Hanno trovato anche lo slogan: “area Draghi”. In testa in realtà c’è il solito “tutto cambia perché nulla cambi” ma Renzi (e tutte la manfrina di centristi liberali in cerca d’autore) sono convinti che il marchio Draghi funzioni. Draghi lo leggono elogiato e leccato nella loro bolla social, lo scoprono dipinto come eroe ogni giorno sui loro giornali di riferimento.
Hanno trovato lo slogan: “area Draghi”. In testa in realtà c’è il solito “tutto cambia perché nulla cambi”
Fa niente che si tratti di una società endogamica senza nessuna corrispondenza con il mondo reale, che quei giornali abbiano più contributi pubblici che lettori (e si professano liberali, una meraviglia!) o che le elezioni su Twitter valgano come una finale dei mondiali giocata in un videogioco: sono gli stessi che ipotizzavano Monti al 20%, si sono rarefatti con lui e ora cercano un nuovo grumo attaccati alla sottana di Draghi. Sempre loro.
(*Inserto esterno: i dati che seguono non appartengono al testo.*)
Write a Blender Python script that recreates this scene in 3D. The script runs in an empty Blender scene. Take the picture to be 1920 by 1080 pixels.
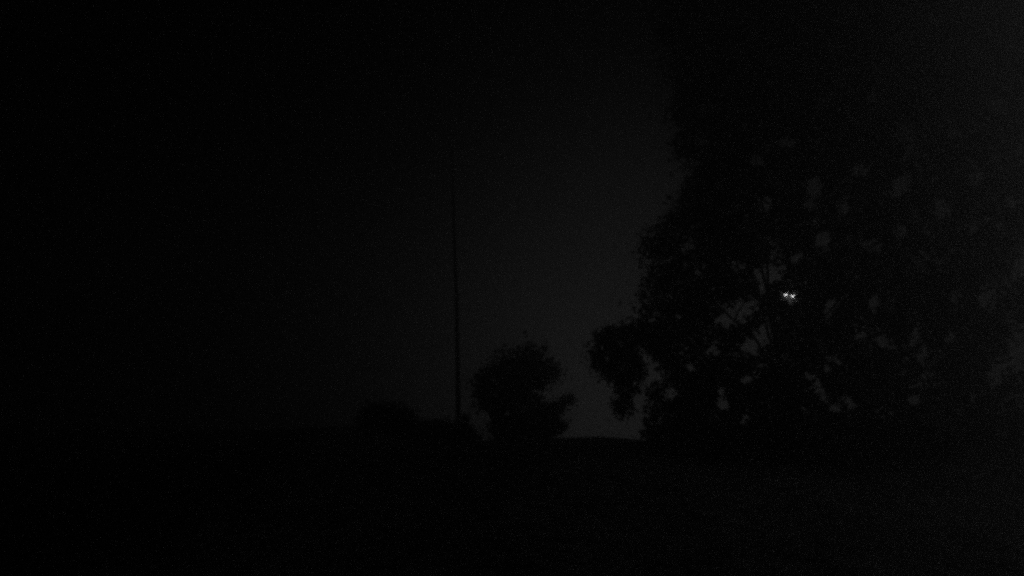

Però c’è da dire che Renzi è stato trasparente, onesto. Sognare “l’area Draghi” significa confessare l’irrefrenabile voglia che le prossime elezioni siano semplicemente un timbro in calce senza permettersi di cambiare gli equilibri. Solo noi abbiamo questi presunti riformisti che sognano democrazie e riforme omeopatiche che gli permettano di lasciare tutto com’è.
Poi qualcuno potrebbe spiegargli, facendoli sedere per non provocare troppo sussulto, che l’area Draghi (come fu per Monti) non esiste perché è banalmente un’alchimia parlamentare tra l’altro di un Parlamento appartenente a un’altra era politica.
Draghi non è portatore di nessun significato politico particolare se non delle etichette che i giornalisti (sempre loro) cantori del “centro” gli hanno affibbiato: lo dicono “responsabile” perché a differenza di Salvini non si ubriaca in spiaggia con le cubiste sull’inno nazionale, lo definiscono “capace” perché a differenza di altri ministri sa usare il congiuntivo, lo definiscono “stimato” perché piace alla gente con cui condividono l’aperitivo, lo definiscono “risolutivo” perché Draghi ha le mani su un bottino che non si è mai visto in Europa negli ultimi decenni.
Se qualcuno provasse a capire quali siano le idee di Draghi, quale sia il suo progetto di Paese di accorgerebbe che il suo ruolo finora è stato quello di tenere insieme una maggioranza che ha pochissimo da spartire. L’area Draghi insomma è il cortile di un asilo in cui i bambini riescono a non spaccare niente e a presentarsi in mensa più o meno in orario e poi mangiare tutti belli composti. Un po’ pochino per proporla come soluzione politica per il Paese.
Le carte però almeno sono scoperte. L’abbiamo detto e scritto nelle scorse settimane che qualcuno, forte della propria inconsistenza politica, sognava la ripetizione di questo governo in cui ci sono tutti e quindi non è mai colpa di nessuno. Qualcuno non ci credeva, eccoci qui, ci siamo, è ufficiale.
Ora che succederà? Succederà che la destra andrà a riprendersi i suoi affiliati alla propaganda, i poveri non vedranno l’ora di sperare in qualcuno che si accorga delle proprie povertà, perfino i ricchi molleranno il colpo perché sanno bene che votare il più elegante non ha niente a che vedere con l’affiliarsi con chi è davvero potente e alla fine l’area Draghi sarà un ritrovo di sparuti rappresentanti (e voti) con cui Draghi non si mischierà nemmeno per sbaglio.
Però sicuramente, potete segnarvelo, quelli dell’area Draghi ci spiegheranno che l’idea era fighissima, che loro sono dei geni ma che il Paese “non è pronto”. Sempre colpa degli altri. In attesa della prossima emergenza nazionale che spinga tutti a un altro polpettone. E si riparte dal via.